CREW Hits Ney in Draft Ethics Filing

Posted May 16, 2005 at 5:40pm

After failing to get any House Democrats to file it, at least so far, Citizens for Responsibility and Ethics in Washington on Monday made public a draft ethics complaint against Rep. Bob Ney (R-Ohio) focusing on his dealings with former GOP lobbyist Jack Abramoff and one of Abramoff’s former tribal clients.

CREW’s executive director, Melanie Sloan, a former prosecutor and ex-aide to Rep. John Conyers (D-Mich.), said she had been working on the draft for the past two months.

In recent days, Sloan said, she shopped the complaint to nine House Democrats, all of whom declined to file the complaint with the ethics committee. Only a Member of Congress may file a complaint against another Member.

“I made it public because I can’t find” a Member to file the complaint, Sloan said in an interview. Sloan declined to say which Members had taken a pass on her draft complaint, although the office of Rep. Louise Slaughter (D-N.Y.) confirmed that she was one of those approached.

The draft Ney complaint by CREW alleges that the Ohio Republican violated federal bribery and illegal gratuity statutes, as well as House rules on privately funded travel.

CREW accused Ney of accepting campaign donations in return for an official legislative act. CREW also alleges that Ney illegally solicited funding for an overseas trip.

Ney’s spokesman, Brian Walsh, said CREW “is an absolute joke and anything they send to the press is not worthy of the paper it’s written on.” He took Roll Call to task for giving the complaint media play. “It is unfortunate that the Washington media has now joined George Soros and [Rep.] Rahm Emanuel (D-Ill.) in giving them even the slightest bit of credibility,” Walsh said.

Since Ney’s links to Abramoff and his clients have surfaced, the Ohio Republican has consistently said he was duped by Abramoff, who is undergoing several investigations surrounding his expensive representation of American Indian tribes seeking government help on gaming issues and federal appropriations.

Abramoff sought Ney’s help in attaching a provision to a 2002 election reform bill that would have allowed the Tiguas to reopen a gambling casino closed by Texas authorities earlier that year. Abramoff and business partner Michael Scanlon were paid more than $4 million by the Tiguas, although their campaign failed when Ney’s language to revise the Tiguas’ federal charter to allow the tribe to reopen the casino was rejected by Sen. Chris Dodd (D-Conn.), Ney’s Senate counterpart on the election legislation. The Tiguas steered $32,000 to Ney’s political committees shortly after he told Abramoff he would help the tribe.

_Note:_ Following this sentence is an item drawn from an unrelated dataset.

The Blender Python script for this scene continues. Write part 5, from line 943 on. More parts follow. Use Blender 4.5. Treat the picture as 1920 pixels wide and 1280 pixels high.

Abramoff also asked the Tiguas to help pay for a trip to Scotland taken by Ney, and Sloan claims Ney personally solicited funds for that trip from the Tiguas. Ney has denied any knowledge of the source of funding for the trip, saying he believed it was the National Center for Public Policy Research, a nonprofit group that could have paid for the travel legitimately.

John Bresnahan contributed to this report.